Sunday's seven-wicket loss in the third T20I in Dharamsala was the visitors' fourth loss on this visit. They have also won four matches. With two T20Is to go - in Lucknow on Wednesday and Ahmedabad on Friday - the fate of the tour is in the balance.
There is much to quibble with in that statement of fact. Surely South Africa's first Test series victory in India in more than 25 years is worth greater consideration than two ticks in the win column? Surely we can't take seriously India's 2-1 success in an ODI rubber robbed of context by the fact that the next World Cup is almost two years away?
Surely. But it's just as certain that teams are measured on how many games they win and lose. Shukri Conrad's white-ball predecessor, Rob Walter, came under press and public pressure when his teams lost series that, in the bigger scheme of things, mattered little. Conrad can expect similar scrutiny.
Walter's teams won 33 of their 67 bilateral games across both formats - a success rate of 49.25%. Currently Conrad's white-ball sides have a winning percentage of 41.38. He succeeded Walter in May, and South Africa have won half of their dozen ODIs under him. That's alarming enough for an ambitious team and their supporters but it's better than their T20I record with Conrad in charge - played 17, won six.

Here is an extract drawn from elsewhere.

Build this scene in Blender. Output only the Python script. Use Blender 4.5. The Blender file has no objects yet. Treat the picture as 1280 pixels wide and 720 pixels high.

And that with the start of the T20 World Cup in Sri Lanka and India looming in less than two months. Yet Conrad hasn't faced tough questions.
Part of the reason for that is that he has done what no other South Africa coach besides Bob Woolmer did, and not since 1998 - when Woolmer's side won the ICC Knockout, the precursor to the Champions Trophy. In June, Conrad's Test team beat Australia by five wickets in the WTC final at Lord's. That earned Conrad a line of credit that won't run out for a while.
Another part of the reason comes down to personality. Walter was invariably cordial in his dealings with the media but also strictly analytical, approaching issues with an unshakeable, cold logic. Conrad is genially engaging, never far from cracking a joke to make his point. His logic is as bulletproof as Walter's but he communicates it more warmly. Even the most objective reporters would struggle not to see him in a more forgiving light when things don't go according to plan.
A seaming pitch was a factor in Sunday's failure to launch, and the Indians bowled superbly. But that doesn't adequately explain South Africa being for 117. Not when the home side were never stretched before they won with 25 balls to spare.
"You don't expect the pitch to do that much, and for such an extended period - it felt like it went almost throughout the whole innings," Aiden Markram told a press conference.
"It was challenging, but you can come across conditions like this and you have to have a plan as a team to try and get to a competitive score that gives your bowlers a chance of defending. It's about understanding that it's not a 200 pitch."
Markram himself set the example for how to do that with his 46-ball 61, the only half-century of the match. But none of his teammates followed that lead; Donovan Ferreira's 20 was South Africa's next best effort.
Arshdeep Singh trapped Reeza Hendricks in front with the fourth ball of the match, an inswinger, on his way to 2/13 at the startling economy rate of 3.25. Varun Chakravarthy was even tighter in his 2/11 for an economy rate of 2.75.
"You can have friendly conditions but the bowlers still have to land the ball in the right areas, and that's exactly what they did," Markram said. "From ball number one they were straight on it and that made life really difficult."
The wider truth is that the South Africans have been bowled out in four of their six white-ball games on this tour, including for their record low of 74 in the first T20I in Cuttack on Tuesday. Only once have they returned the favour to their opponents.
That cannot all come down to the state of the pitches, and to their credit the visitors haven't tried to say so. They have two more opportunities not to have to explain their shortcomings. Best they take them.